## Written task
Set the data down again, exactly as it reads, but without the pictures.

+ + + +

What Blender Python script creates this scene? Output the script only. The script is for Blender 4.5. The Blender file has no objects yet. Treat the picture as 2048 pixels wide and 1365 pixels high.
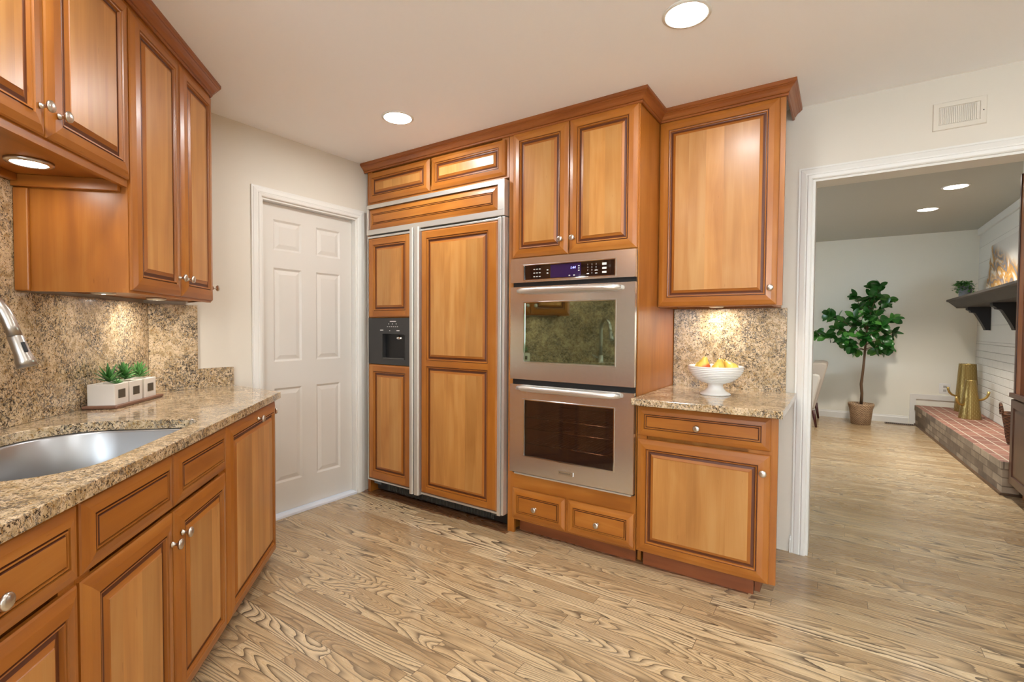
import bpy, math, random
from mathutils import Matrix, Vector
random.seed(7)
PI = math.pi
S2 = math.sqrt(0.5)
scene = bpy.context.scene
COL = scene.collection

# ------------------------------------------------------------------ camera, world, exposure
F_PX, YAW, PITCH, ROLL, EYE = 980.87, 0.591, 0.0267, -0.006, 1.23
cam_data = bpy.data.cameras.new('camera')
cam_data.sensor_fit = 'HORIZONTAL'
cam_data.sensor_width = 36.0
cam_data.lens = 36.0 * F_PX / 2048.0
cam_data.clip_start = 0.05
cam = bpy.data.objects.new('camera', cam_data)
COL.objects.link(cam)
cam.matrix_world = (Matrix.Translation((0, 0, EYE)) @ Matrix.Rotation(YAW, 4, 'Z')
                    @ Matrix.Rotation(PI / 2 - PITCH, 4, 'X') @ Matrix.Rotation(-ROLL, 4, 'Z'))
scene.camera = cam
scene.view_settings.view_transform = 'Standard'
scene.view_settings.look = 'None'
scene.view_settings.exposure = 0.06
scene.view_settings.gamma = 1.0
scene.view_settings.use_curve_mapping = False
scene.cycles.use_denoising = True
scene.cycles.max_bounces = 10
scene.cycles.diffuse_bounces = 4
scene.cycles.glossy_bounces = 5
scene.cycles.sample_clamp_indirect = 8.0

world = bpy.data.worlds.new('daylight')
scene.world = world
world.use_nodes = True
bg = world.node_tree.nodes['Background']
bg.inputs['Color'].default_value = (0.74, 0.87, 1.0, 1)
bg.inputs['Strength'].default_value = 15.5

CAN_L = 225.0       # radiance of a kitchen ceiling can
FAR_L = 14.0        # radiance of a ceiling can in the room beyond
PUCK_L = 230.0      # radiance of an under-cabinet puck


# ------------------------------------------------------------------ node helper
class NT:
    def __init__(self, name):
        self.m = bpy.data.materials.new(name)
        self.m.use_nodes = True
        self.t = self.m.node_tree
        self.b = self.t.nodes['Principled BSDF']

    def n(self, typ, **kw):
        nd = self.t.nodes.new(typ)
        for k, v in kw.items():
            setattr(nd, k, v)
        return nd

    def link(self, a, b):
        self.t.links.new(a, b)

    def put(self, sock, v):
        if hasattr(v, 'is_output'):
            self.link(v, sock)
        else:
            sock.default_value = v

    def math(self, op, a, b=None, c=None, clamp=False):
        nd = self.n('ShaderNodeMath', operation=op, use_clamp=clamp)
        self.put(nd.inputs[0], a)
        if b is not None: self.put(nd.inputs[1], b)
        if c is not None: self.put(nd.inputs[2], c)
        return nd.outputs[0]

    def xyz(self, v):
        nd = self.n('ShaderNodeSeparateXYZ')
        self.link(v, nd.inputs[0])
        return nd.outputs

    def vec(self, x, y, z=0.0):
        nd = self.n('ShaderNodeCombineXYZ')
        for i, a in enumerate((x, y, z)): self.put(nd.inputs[i], a)
        return nd.outputs[0]

    def noise(self, v, scale, detail=2.0, rough=0.5, dist=0.0):
        nd = self.n('ShaderNodeTexNoise')
        if v is not None: self.link(v, nd.inputs['Vector'])
        nd.inputs['Scale'].default_value = scale
        nd.inputs['Detail'].default_value = detail
        nd.inputs['Roughness'].default_value = rough
        nd.inputs['Distortion'].default_value = dist
        return nd.outputs['Fac']

    def white(self, v, dims='3D'):
        nd = self.n('ShaderNodeTexWhiteNoise', noise_dimensions=dims)
        if dims == '1D': self.put(nd.inputs['W'], v)
        else: self.link(v, nd.inputs['Vector'])
        return nd.outputs

    def ramp(self, f, stops, interp='LINEAR'):
        nd = self.n('ShaderNodeValToRGB')
        nd.color_ramp.interpolation = interp
        els = nd.color_ramp.elements
        while len(els) < len(stops): els.new(0.5)
        for e, (p, c) in zip(els, stops):
            e.position = p
            e.color = c if len(c) == 4 else (*c, 1)
        self.put(nd.inputs[0], f)
        return nd.outputs['Color']

    def sstep(self, f, lo, hi):
        nd = self.n('ShaderNodeMapRange', interpolation_type='SMOOTHSTEP')
        self.put(nd.inputs['Value'], f)
        nd.inputs['From Min'].default_value = lo
        nd.inputs['From Max'].default_value = hi
        return nd.outputs[0]

    def mix(self, f, a, b, blend='MIX'):
        nd = self.n('ShaderNodeMix', data_type='RGBA', blend_type=blend)
        self.put(nd.inputs[0], f)
        for s, v in ((nd.inputs[6], a), (nd.inputs[7], b)):
            if isinstance(v, tuple) and len(v) == 3: v = (*v, 1)
            self.put(s, v)
        return nd.outputs[2]

    def bump(self, h, strength=0.2, dist=0.002):
        nd = self.n('ShaderNodeBump')
        nd.inputs['Strength'].default_value = strength
        nd.inputs['Distance'].default_value = dist
        self.put(nd.inputs['Height'], h)
        self.link(nd.outputs[0], self.b.inputs['Normal'])

    def pos(self):
        return self.n('ShaderNodeNewGeometry').outputs['Position']

    def obj(self):
        return self.n('ShaderNodeTexCoord').outputs['Object']

    def uv(self):
        return self.n('ShaderNodeTexCoord').outputs['UV']

    def set(self, **kw):
        for k, v in kw.items():
            self.put(self.b.inputs[k.replace('_', ' ')], v if not (isinstance(v, tuple) and len(v) == 3) else (*v, 1))
        return self.m


def srgb(r, g, b):
    f = lambda c: (c / 255 / 12.92) if c / 255 <= 0.04045 else ((c / 255 + 0.055) / 1.055) ** 2.4
    return (f(r), f(g), f(b))


def plain(name, c, rough=0.5, metal=0.0, **kw):
    n = NT(name)
    return n.set(Base_Color=c, Roughness=rough, Metallic=metal, **kw)


def emit(name, c, strength):
    n = NT(name)
    return n.set(Base_Color=(0.8, 0.8, 0.8), Emission_Color=c, Emission_Strength=strength)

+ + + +

## Written reply
What Blender Python script creates this scene? Output the script only. The script is for Blender 4.5. The Blender file has no objects yet. Treat the picture as 2048 pixels wide and 1365 pixels high.
import bpy, math, random
from mathutils import Matrix, Vector
random.seed(7)
PI = math.pi
S2 = math.sqrt(0.5)
scene = bpy.context.scene
COL = scene.collection

# ------------------------------------------------------------------ camera, world, exposure
F_PX, YAW, PITCH, ROLL, EYE = 980.87, 0.591, 0.0267, -0.006, 1.23
cam_data = bpy.data.cameras.new('camera')
cam_data.sensor_fit = 'HORIZONTAL'
cam_data.sensor_width = 36.0
cam_data.lens = 36.0 * F_PX / 2048.0
cam_data.clip_start = 0.05
cam = bpy.data.objects.new('camera', cam_data)
COL.objects.link(cam)
cam.matrix_world = (Matrix.Translation((0, 0, EYE)) @ Matrix.Rotation(YAW, 4, 'Z')
                    @ Matrix.Rotation(PI / 2 - PITCH, 4, 'X') @ Matrix.Rotation(-ROLL, 4, 'Z'))
scene.camera = cam
scene.view_settings.view_transform = 'Standard'
scene.view_settings.look = 'None'
scene.view_settings.exposure = 0.06
scene.view_settings.gamma = 1.0
scene.view_settings.use_curve_mapping = False
scene.cycles.use_denoising = True
scene.cycles.max_bounces = 10
scene.cycles.diffuse_bounces = 4
scene.cycles.glossy_bounces = 5
scene.cycles.sample_clamp_indirect = 8.0

world = bpy.data.worlds.new('daylight')
scene.world = world
world.use_nodes = True
bg = world.node_tree.nodes['Background']
bg.inputs['Color'].default_value = (0.74, 0.87, 1.0, 1)
bg.inputs['Strength'].default_value = 15.5

CAN_L = 225.0       # radiance of a kitchen ceiling can
FAR_L = 14.0        # radiance of a ceiling can in the room beyond
PUCK_L = 230.0      # radiance of an under-cabinet puck


# ------------------------------------------------------------------ node helper
class NT:
    def __init__(self, name):
        self.m = bpy.data.materials.new(name)
        self.m.use_nodes = True
        self.t = self.m.node_tree
        self.b = self.t.nodes['Principled BSDF']

    def n(self, typ, **kw):
        nd = self.t.nodes.new(typ)
        for k, v in kw.items():
            setattr(nd, k, v)
        return nd

    def link(self, a, b):
        self.t.links.new(a, b)

    def put(self, sock, v):
        if hasattr(v, 'is_output'):
            self.link(v, sock)
        else:
            sock.default_value = v

    def math(self, op, a, b=None, c=None, clamp=False):
        nd = self.n('ShaderNodeMath', operation=op, use_clamp=clamp)
        self.put(nd.inputs[0], a)
        if b is not None: self.put(nd.inputs[1], b)
        if c is not None: self.put(nd.inputs[2], c)
        return nd.outputs[0]

    def xyz(self, v):
        nd = self.n('ShaderNodeSeparateXYZ')
        self.link(v, nd.inputs[0])
        return nd.outputs

    def vec(self, x, y, z=0.0):
        nd = self.n('ShaderNodeCombineXYZ')
        for i, a in enumerate((x, y, z)): self.put(nd.inputs[i], a)
        return nd.outputs[0]

    def noise(self, v, scale, detail=2.0, rough=0.5, dist=0.0):
        nd = self.n('ShaderNodeTexNoise')
        if v is not None: self.link(v, nd.inputs['Vector'])
        nd.inputs['Scale'].default_value = scale
        nd.inputs['Detail'].default_value = detail
        nd.inputs['Roughness'].default_value = rough
        nd.inputs['Distortion'].default_value = dist
        return nd.outputs['Fac']

    def white(self, v, dims='3D'):
        nd = self.n('ShaderNodeTexWhiteNoise', noise_dimensions=dims)
        if dims == '1D': self.put(nd.inputs['W'], v)
        else: self.link(v, nd.inputs['Vector'])
        return nd.outputs

    def ramp(self, f, stops, interp='LINEAR'):
        nd = self.n('ShaderNodeValToRGB')
        nd.color_ramp.interpolation = interp
        els = nd.color_ramp.elements
        while len(els) < len(stops): els.new(0.5)
        for e, (p, c) in zip(els, stops):
            e.position = p
            e.color = c if len(c) == 4 else (*c, 1)
        self.put(nd.inputs[0], f)
        return nd.outputs['Color']

    def sstep(self, f, lo, hi):
        nd = self.n('ShaderNodeMapRange', interpolation_type='SMOOTHSTEP')
        self.put(nd.inputs['Value'], f)
        nd.inputs['From Min'].default_value = lo
        nd.inputs['From Max'].default_value = hi
        return nd.outputs[0]

    def mix(self, f, a, b, blend='MIX'):
        nd = self.n('ShaderNodeMix', data_type='RGBA', blend_type=blend)
        self.put(nd.inputs[0], f)
        for s, v in ((nd.inputs[6], a), (nd.inputs[7], b)):
            if isinstance(v, tuple) and len(v) == 3: v = (*v, 1)
            self.put(s, v)
        return nd.outputs[2]

    def bump(self, h, strength=0.2, dist=0.002):
        nd = self.n('ShaderNodeBump')
        nd.inputs['Strength'].default_value = strength
        nd.inputs['Distance'].default_value = dist
        self.put(nd.inputs['Height'], h)
        self.link(nd.outputs[0], self.b.inputs['Normal'])

    def pos(self):
        return self.n('ShaderNodeNewGeometry').outputs['Position']

    def obj(self):
        return self.n('ShaderNodeTexCoord').outputs['Object']

    def uv(self):
        return self.n('ShaderNodeTexCoord').outputs['UV']

    def set(self, **kw):
        for k, v in kw.items():
            self.put(self.b.inputs[k.replace('_', ' ')], v if not (isinstance(v, tuple) and len(v) == 3) else (*v, 1))
        return self.m


def srgb(r, g, b):
    f = lambda c: (c / 255 / 12.92) if c / 255 <= 0.04045 else ((c / 255 + 0.055) / 1.055) ** 2.4
    return (f(r), f(g), f(b))


def plain(name, c, rough=0.5, metal=0.0, **kw):
    n = NT(name)
    return n.set(Base_Color=c, Roughness=rough, Metallic=metal, **kw)


def emit(name, c, strength):
    n = NT(name)
    return n.set(Base_Color=(0.8, 0.8, 0.8), Emission_Color=c, Emission_Strength=strength)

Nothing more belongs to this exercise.